### YOUR GOAL
Pick out the lines below with "that" and list them.

-- Start INFORMATION SUPPLIED --

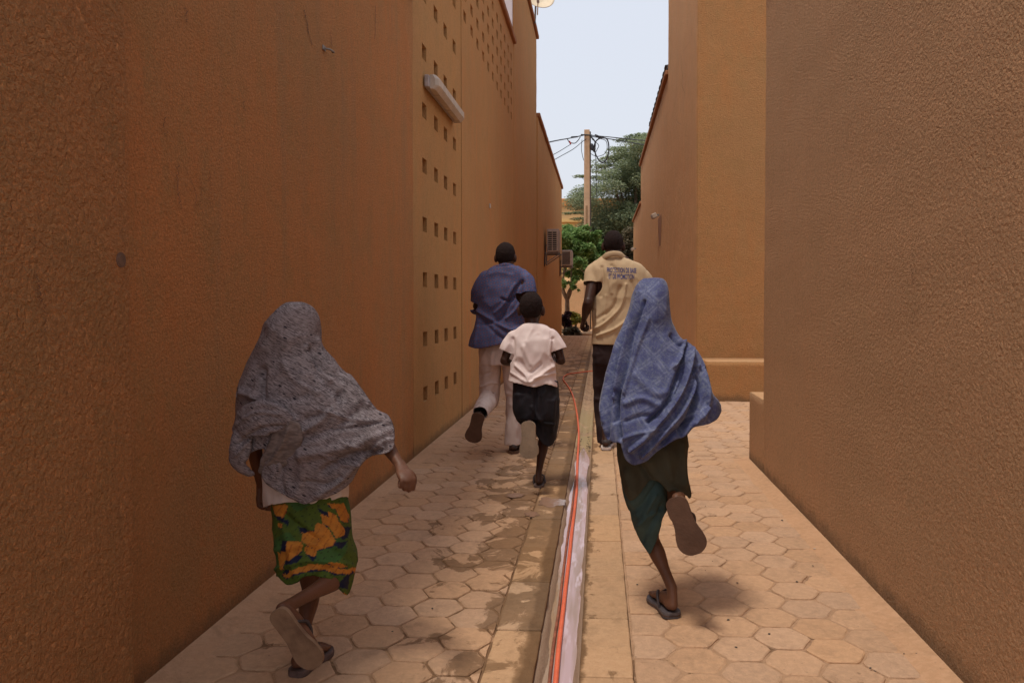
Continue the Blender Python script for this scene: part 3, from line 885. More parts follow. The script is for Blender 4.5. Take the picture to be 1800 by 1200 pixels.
def ac_unit(label, X, y0, z0, w, h, L, slots):
    a = thing('air_conditioner', label, 'air conditioner', (X, y0, z0), 'air conditioners on the left wall')
    obj('housing', box_me((0.07, 0.02, 0.0), (0.07 + w, L, h), 0.012), M['grey'], a)
    # side grille that looks down the alley
    g = obj('grille', box_me((0.085, 0.006, 0.025), (0.055 + w, 0.019, h - 0.025), 0.004, 1), M['plastic'], a)
    for r in range(slots):
        for c in range(2 if slots < 12 else 1):
            ww = (w - 0.085) / (2 if slots < 12 else 1)
            x0 = 0.10 + c * (ww + 0.008)
            zz = 0.05 + (h - 0.10) * r / slots
            obj('slot', box_me((x0, 0.001, zz), (x0 + ww - 0.012, 0.0055, zz + (h - 0.1) / slots * 0.62)), M['dark'], g)
    fc = obj('fan_cover', box_me((0.071 + w, 0.12, 0.05), (0.085 + w, L - 0.2, h - 0.05), 0.004), M['plastic'], a)
    for yy in (0.10, L - 0.12):
        br = bmesh.new()
        add_box(br, (0.0, yy, -0.30), (0.03, yy + 0.03, -0.012), 0.003, 1)
        add_box(br, (0.03, yy, -0.04), (0.10 + w, yy + 0.03, -0.004), 0.003, 1)
        LL = math.hypot(w + 0.02, 0.22)
        add_box(br, (0, 0, -0.012), (LL, 0.02, 0.012), 0.002, 1, Matrix.Rotation(-math.atan2(0.22, w + 0.02), 4, 'Y'), (0.04, yy + 0.005, -0.27))
        obj('bracket', bm_mesh(br), M['metal'], a)
    p = Prim().tube([(0.03, 0.3, 0.2), (0.05, 0.0, 0.16), (0.02, -0.02, -0.1), (0.012, -0.02, -0.35)], [0.012] * 4, seg=8)
    obj('pipe', p.mesh(), M['black'], a)
XW = XL + 0.04
zA = at(966, 443, 19.2)
ac_unit('larger grey air conditioner outdoor unit on bracket high on the left wall', XW, 19.2, zA.z, 0.30, 0.57, 0.82, 9)
zA = at(995, 467, 26.6)
ac_unit('smaller grey air conditioner unit near the far end of the left wall', XW, 26.6, zA.z, 0.36, 0.54, 0.8, 14)
# hook, socket and notch on the left wall
yy, zz = on_wall(568, 85, XL)
hk = thing('wall_hook', 'small rusty metal hook stuck in the left wall', 'hook', (XL, yy, zz))
obj('plate', box_me((0.002, -0.02, -0.012), (0.008, 0.02, 0.012), 0.002), M['metal'], hk)
obj('hook', Prim().tube([(0.0, 0, 0), (0.03, 0.01, -0.004), (0.045, 0.03, -0.012), (0.03, 0.05, -0.004)], [0.005] * 4, seg=8).mesh(), M['metal'], hk)
yy, zz = on_wall(860, 362, XL)
sk = thing('wall_hook', 'tiny pale fixing high on the streaked wall past the perforated panel', 'fixing', (XL, yy, zz))
obj('plate', box_me((0.002, -0.03, -0.03), (0.02, 0.03, 0.03), 0.006), M['plastic'], sk)
yy, zz = on_wall(213, 457, -1.262)
nt = thing('wall_socket', 'small grey round socket at the corner of the rough pier', 'socket', (-1.262, yy - 0.005, zz))
obj('rim', Prim().tube([(-0.02, 0, 0), (0.004, 0, 0)], [0.020, 0.020], seg=20, dome=False).mesh(False), M['streak0'], nt)
obj('face', Prim().tube([(-0.02, 0, 0), (0.006, 0, -0.001)], [0.016, 0.014], seg=20, dome=False).mesh(False), M['streak0'], nt)
# satellite dish above the tall left block
dc = at(944, -12, 16.3)
ds = thing('satellite_dish', 'cream satellite dish standing on the roof edge of the taller left block', 'satellite dish', (dc.x - 0.05, 16.3, 7.1))
R_ = 0.33; V = [(0, 0, 0)]; F = []
for i in range(1, 7):
    r = R_ * i / 6
    for j in range(32): V.append((r * math.cos(j * math.pi / 16), r * math.sin(j * math.pi / 16), 0.5 * r * r / R_))
for j in range(32):
    F.append((0, 1 + j, 1 + (j + 1) % 32))
    for i in range(5): F.append((1 + i * 32 + j, 1 + (i + 1) * 32 + j, 1 + (i + 1) * 32 + (j + 1) % 32, 1 + i * 32 + (j + 1) % 32))
M['dish'] = flat('cream paint', (0.70, 0.58, 0.42), 0.5, 0.06, 5)
me = mesh_of('dish', V, F, True)
rotd = Matrix.Rotation(math.radians(65), 4, 'X') @ Matrix.Rotation(math.radians(20), 4, 'Y')
me.transform(rotd); bmq = bmesh.new(); bmq.from_mesh(me)
bmesh.ops.solidify(bmq, geom=bmq.faces[:], thickness=0.012); bmq.to_mesh(me); bmq.free()
o = obj('dish', me, M['dish'], ds); o.location = (0.05, 0, 0.42)
obj('mast', Prim().tube([(0, 0.06, -0.02), (0.02, 0.06, 0.42)], [0.02, 0.02], seg=10).mesh(), M['metal'], ds)
obj('arm', Prim().tube([(0.06, -0.02, 0.12), (0.10, -0.38, 0.24)], [0.012, 0.012], seg=8).mesh(), M['dish'], ds)
obj('receiver', Prim().tube([(0.10, -0.36, 0.25), (0.10, -0.42, 0.29)], [0.03, 0.025], seg=12).mesh(), M['grey'], ds)

# ---------------------------------------------------------------- utility pole and cables
YP = 33.0
pb = at(1031.5, 560, YP); pt = at(1031, 229, YP)
M['pole'] = flat('concrete pole', (0.56, 0.36, 0.22), 0.9, 0.08, 3, 0.2, 30, 0.004)
M['poled'] = flat('pole side', (0.13, 0.10, 0.08), 0.9, 0.1, 3)
up = thing('utility_pole', 'square beige concrete utility pole at the end of the alley', 'utility pole', (pb.x, YP, 0))
bm = bmesh.new()
hz = pt.z
t_ = bmesh.new(); bmesh.ops.create_cube(t_, size=1)
for v in t_.verts:
    k = 0.14 if v.co.z > 0 else 0.17
    v.co = Vector((v.co.x * 2 * k * 0.82, v.co.y * 2 * k, hz * (v.co.z + 0.5)))
bmesh.ops.bevel(t_, geom=t_.edges[:], offset=0.012, segments=1, affect='EDGES')
join_bm(bm, t_)
obj('shaft', bm_mesh(bm), M['pole'], up)
obj('conduit', Prim().tube([(0.155, -0.06, 0.1), (0.135, -0.06, hz - 0.1)], [0.035, 0.035], seg=10).mesh(), M['poled'], up)
for z_ in (2.9, 4.3):
    obj('recess', box_me((-0.045, -0.172, z_), (0.03, -0.160, z_ + 1.0), 0.004), M['wframe'], up)
def cable(name, pts, r, parent=None, label=None):
    p = Prim().tube(pts, [r] * len(pts), seg=6, n=6)
    o = obj(name, p.mesh(), M['black'], parent)
    if label: tag(o, label, 'cable', 'overhead cables at the pole')
    return o
def rel(px, py, dy=0): return at(px, py, YP - 0.2 + dy) - Vector((pb.x, YP, 0))
cable('clamp', [rel(1022, 237), rel(1040, 238)], 0.03, up)
cable('cable_coil', [rel(1038, 240), rel(1046, 250), rel(1046, 268), rel(1054, 283), rel(1062, 285), rel(1069, 272), rel(1070, 255), rel(1066, 244), rel(1056, 243), rel(1048, 248), rel(1044, 258), rel(1046, 262)], 0.028, up)
cable('cable_coil', [rel(1038, 270), rel(1045, 274), rel(1052, 275), rel(1062, 271), rel(1067, 262), rel(1065, 248), rel(1052, 243)], 0.013, up)
cable('cable_coil', [rel(1041, 245), rel(1052, 255), rel(1050, 262), rel(1046, 268), rel(1040, 262)], 0.014, up)
cable('splice', [rel(1047, 238), rel(1054, 241), rel(1060, 242)], 0.045, up)
cable('junction_box', [rel(1040, 255), rel(1041, 262)], 0.07, up)
cable('junction_box', [rel(1045, 262), rel(1044, 265)], 0.055, up)
cable('drop_cable', [rel(1045, 264), rel(1047, 280), rel(1048, 300), rel(1048, 320), rel(1049, 345)], 0.012, up)
cable('drop_cable', [rel(1023, 246), rel(1022, 262), rel(1024, 274), rel(1026, 282)], 0.012, up)
W = lambda px, py, Y: at(px, py, Y)
cable('overhead_cable', [W(957, 252, 23), W(970, 249, 26), W(985, 246, 28.5), W(997, 244, 30.8), W(1012, 241, 32), W(1030, 237, 32.9)], 0.022, None, 'thick black cable from the left roof edge to the pole top')
cable('overhead_cable', [W(997, 244, 30.8), W(1001, 250, 31), W(1010, 252, 31.5), W(1016, 247, 32), W(1020, 241, 32.4)], 0.018, None, 'looped black cable sagging just left of the pole top')
cable('overhead_cable', [W(960, 278, 27), W(980, 268, 29), W(1003, 254, 31)], 0.012, None, 'thin upper cable slanting down from the loop to the left wall')
cable('overhead_cable', [W(962, 288, 27), W(985, 275, 29.5), W(1008, 262, 31), W(1024, 249, 32.6), W(1037, 240, 33)], 0.013, None, 'thin lower cable crossing in front of the pole down to the left')
cable('overhead_cable', [W(1038, 238, 33), W(1070, 241, 32), W(1100, 244, 31), W(1135, 247, 29.5), W(1180, 243, 27)], 0.020, None, 'upper black cable running right from the pole into the acacia')
cable('overhead_cable', [W(1038, 240, 33), W(1075, 245, 32), W(1105, 250, 31), W(1135, 255, 29.5), W(1180, 258, 27)], 0.020, None, 'lower black cable running right from the pole into the acacia')
sp = Prim().tube([W(1005, 241.5, 31.6), W(1015, 240.5, 32.1)], [0.04, 0.03], seg=8)
tag(obj('cable_joint', sp.mesh(), M['black']), 'black cable joint wrapped on the line left of the pole', 'cable joint')
M['redp'] = flat('red plastic', (0.5, 0.06, 0.05), 0.5)
sp = Prim().tube([W(1001, 249, 31), W(1003, 253, 31)], [0.035, 0.03], seg=8)
tag(obj('cable_clamp', sp.mesh(), M['redp']), 'small red clamp hanging in the cable loop left of the pole', 'clamp')

# ---------------------------------------------------------------- trees and plants
def leaf_mat(name, a, b, c, tr=0.35):
    t = NT(name)
    at_ = t.new('ShaderNodeAttribute'); at_.attribute_name = 'rnd'
    col = t.mix(t.ramp(at_.outputs['Fac'], 0, 0.6, smooth=False), a, b)
    col = t.mix(t.ramp(at_.outputs['Fac'], 0.72, 1.0, smooth=False), col, c)
    t.done(col, 0.6, None, 0.3)
    tl = t.new('ShaderNodeBsdfTranslucent'); t.con(col, tl.inputs[0])
    mx = t.new('ShaderNodeMixShader'); mx.inputs[0].default_value = tr
    out = t.n['Material Output']
    t.con(t.p.outputs[0], mx.inputs[1]); t.con(tl.outputs[0], mx.inputs[2]); t.con(mx.outputs[0], out.inputs[0])
    return t.m
def foliage(clusters, n, size, rnd, slim=0.5, droop=0.0):
    V = []; F = []; R = []
    tot = sum(c[1][0] * c[1][1] for c in clusters)
    for cen, rad in clusters:
        k = int(n * rad[0] * rad[1] / tot)
        tone = rnd.uniform(-0.2, 0.2)
        for _ in range(k):
            u = rnd.random() ** 0.4
            th = rnd.uniform(0, 2 * math.pi); cz = rnd.uniform(-1, 1); sz = math.sqrt(1 - cz * cz)
            p = Vector((cen[0] + rad[0] * u * sz * math.cos(th), cen[1] + rad[1] * u * sz * math.sin(th), cen[2] + rad[2] * u * cz))
            a = rnd.uniform(0, 2 * math.pi); e = rnd.uniform(-0.5, 0.6) - droop
            d = Vector((math.cos(a) * math.cos(e), math.sin(a) * math.cos(e), math.sin(e)))
            q = d.cross(Vector((rnd.uniform(-.6, .6), rnd.uniform(-.6, .6), 1))).normalized()
            s = size * rnd.uniform(0.6, 1.3)
            b = len(V)
            V += [p - d * s * .5, p + q * s * slim * .5, p + d * s * .5, p - q * s * slim * .5]
            F.append((b, b + 1, b + 2, b + 3)); R += [min(1, max(0, rnd.random() + tone))] * 4
    me = mesh_of('foliage', V, F)
    a = me.attributes.new('rnd', 'FLOAT', 'POINT'); a.data.foreach_set('value', R)
    return me
def branches(base, tips, r0, rnd):
    p = Prim()
    for t_, mid in tips:
        p.tube([base, mid, t_], [r0, r0 * 0.6, r0 * 0.18], seg=8, n=5)
    return p.mesh()
M['acacia'] = leaf_mat('acacia leaf', (0.17, 0.215, 0.13), (0.28, 0.33, 0.19), (0.42, 0.46, 0.29))
M['lush'] = leaf_mat('broad leaf', (0.11, 0.20, 0.06), (0.21, 0.34, 0.10), (0.35, 0.47, 0.18))
M['bark'] = flat('bark', (0.16, 0.11, 0.08), 0.9, 0.25, 8, 0.2, 30, 0.01)
M['bark2'] = flat('pale bark', (0.26, 0.18, 0.12), 0.9, 0.2, 8, 0.2, 30, 0.006)
rt = random.Random(21)
YT = 40.0
tb = at(1110, 500, YT); tb.z = 0
ac = thing('acacia_tree', 'large feathery grey green acacia behind the right-hand buildings', 'tree', tb)
cl = []
outline = [(1010, 415), (1022, 372), (1012, 352), (1035, 318), (1040, 300), (1062, 290), (1085, 262), (1098, 250), (1120, 240), (1180, 225), (1240, 235), (1260, 320), (1250, 470), (1060, 480), (1012, 440)]
pts = []
while len(pts) < 190:
    x_, y_ = rt.uniform(1008, 1250), rt.uniform(240, 475)
    if inside(np.array([x_]), np.array([y_]), outline)[0]: pts.append((x_, y_))
for x_, y_ in pts:
    Yq = YT + rt.uniform(-2.6, 2.6)
    c = at(x_, y_, Yq) - tb
    r = rt.uniform(0.45, 0.95)
    cl.append((c, (r * 1.25, r * 1.1, r * 0.62)))
for x_, y_, r in ((1022, 374, .3), (1010, 350, .25), (1020, 310, .28), (1045, 312, .3), (1053, 302, .25), (1075, 278, .35), (1100, 247, .4), (1115, 240, .35), (1062, 292, .3), (1000, 375, .25), (1018, 385, .3), (1090, 262, .4), (1128, 238, .4)):
    cl.append((at(x_, y_, YT) - tb, (r * 1.7, r, r * 0.3)))
obj('crown', foliage(cl, 230000, 0.125, rt, 0.5), M['acacia'], ac)
tips = []
for c, r in cl[::3]:
    c = Vector(c)
    tips.append((c, Vector((c.x * 0.55, c.y * 0.5, 2.2 + c.z * 0.55))))
obj('branches', branches(Vector((0, 0, 2.2)), tips, 0.055, rt), M['bark'], ac)
obj('trunk', Prim().tube([(0, 0, -0.1), (0.1, 0, 1.2), (0, 0, 2.4)], [0.30, 0.23, 0.18], seg=14).mesh(), M['bark'], ac)
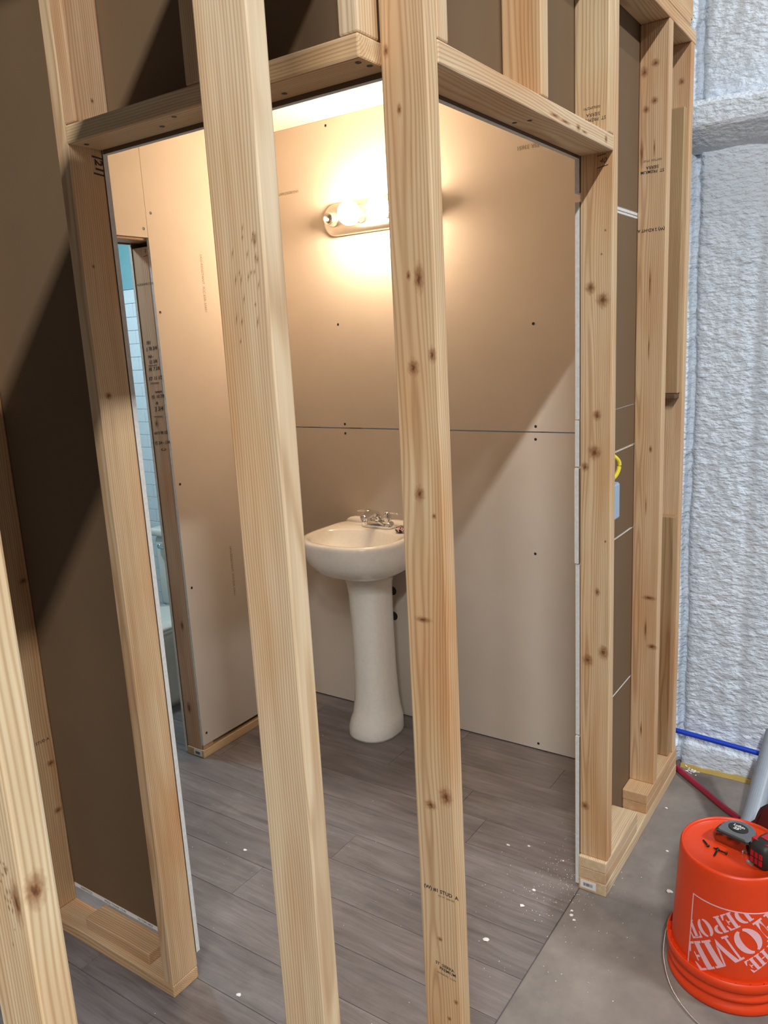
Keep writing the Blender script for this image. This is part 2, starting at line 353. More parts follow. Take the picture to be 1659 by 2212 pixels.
for (x, z, a, b) in ((-.041, 2.499, .014, .013), (-.074, 2.480, .013, .018), (-.042, 2.395, .013, .012), (-.067, 2.374, .012, .012), (-.078, 2.25, .007, .045), (-.040, 2.26, .003, .03), (-.046, 1.86, .004, .06), (-.046, 1.66, .003, .05), (-.034, 1.331, .006, .014), (-.046, 1.14, .003, .04), (-.03, .816, .028, .010), (-.040, .70, .005, .045), (-.016, .640, .02, .012), (-.049, .32, .004, .035)):
    knot((x, 1.490, z), (1, 0, 0), (0, 0, 1), a * 1.2, b * 1.2, s2)
for (x, z, a, b) in ((-.03, 2.50, .014, .014), (-.042, 2.30, .004, .006)): knot((x, 1.748, z), (1, 0, 0), (0, 0, 1), a, b, s3)
rk = random.Random(3)
for i in range(26): knot((-.012 - .045 * abs(rk.gauss(0, .5)), -.363, 1.88 - abs(rk.gauss(0, .06))), (.97, 0, -.24), (.24, 0, .97), rk.uniform(.0012, .003), rk.uniform(.004, .012), near1, TORN)
for i in range(22): knot((-.020 - .03 * abs(rk.gauss(0, .4)), -.799, 1.20 + rk.gauss(0, .03)), (1, 0, 0), (0, 0, 1), rk.uniform(.0015, .004), rk.uniform(.003, .008), near0, TORN)
knot((-.012, -.799, 1.19), (1, 0, 0), (0, 0, 1), .012, .035, near0); knot((0, -.785, 1.20), (0, 1, 0), (0, 0, 1), .016, .028, near0)
# grade stamps
lettering('grade_stamp', '(W) #1 STUD  A', .0115, (-.038, .062, .615), (1, 0, -.02), (0, 0, 1), corner, bold=.0003)
lettering('grade_stamp', 'KD-HT  HEM-FIR', .0052, (-.026, .062, .604), (1, 0, -.02), (0, 0, 1), corner)
lettering('grade_stamp', 'ST  SIERRA\n     PREMIUM', .0095, (-.036, .062, .432), (1, 0, -.10), (0, 0, 1), corner, bold=.0002)
lettering('grade_stamp', 'ROSEBURG  S-DRY', .0055, (-.032, .062, .414), (1, 0, -.10), (0, 0, 1), corner)
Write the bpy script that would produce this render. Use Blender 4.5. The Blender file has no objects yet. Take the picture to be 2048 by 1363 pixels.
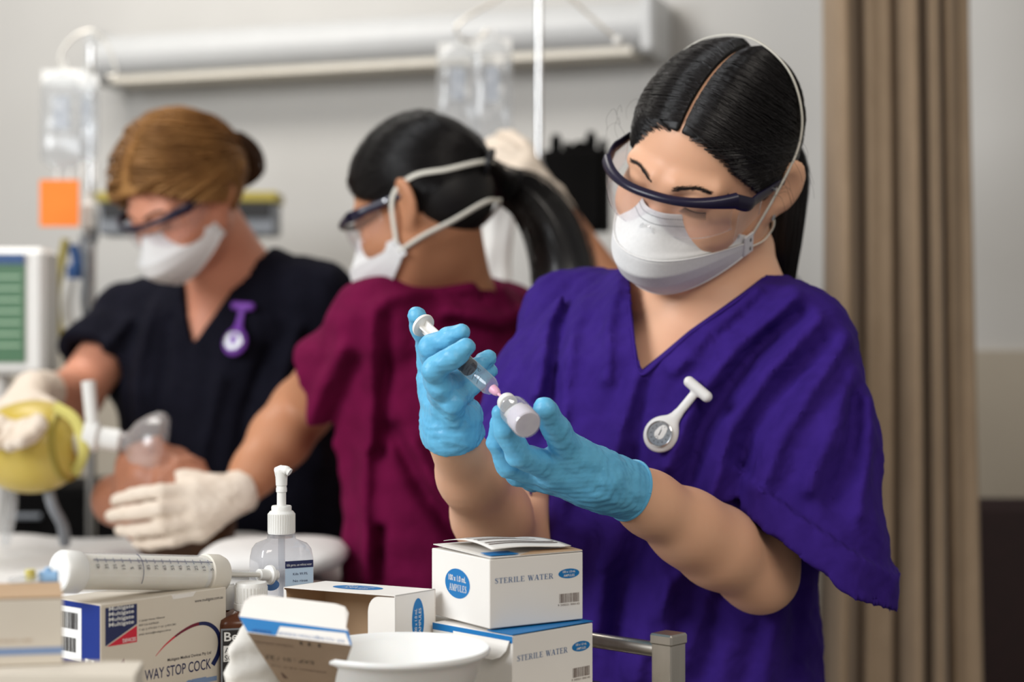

-- End INFORMATION SUPPLIED --

### THE COMPLETED TASK
    # side grille that looks down the alley
Write the bpy script that would produce this render. Use Blender 4.5. The Blender file has no objects yet. Take the picture to be 2048 by 1363 pixels.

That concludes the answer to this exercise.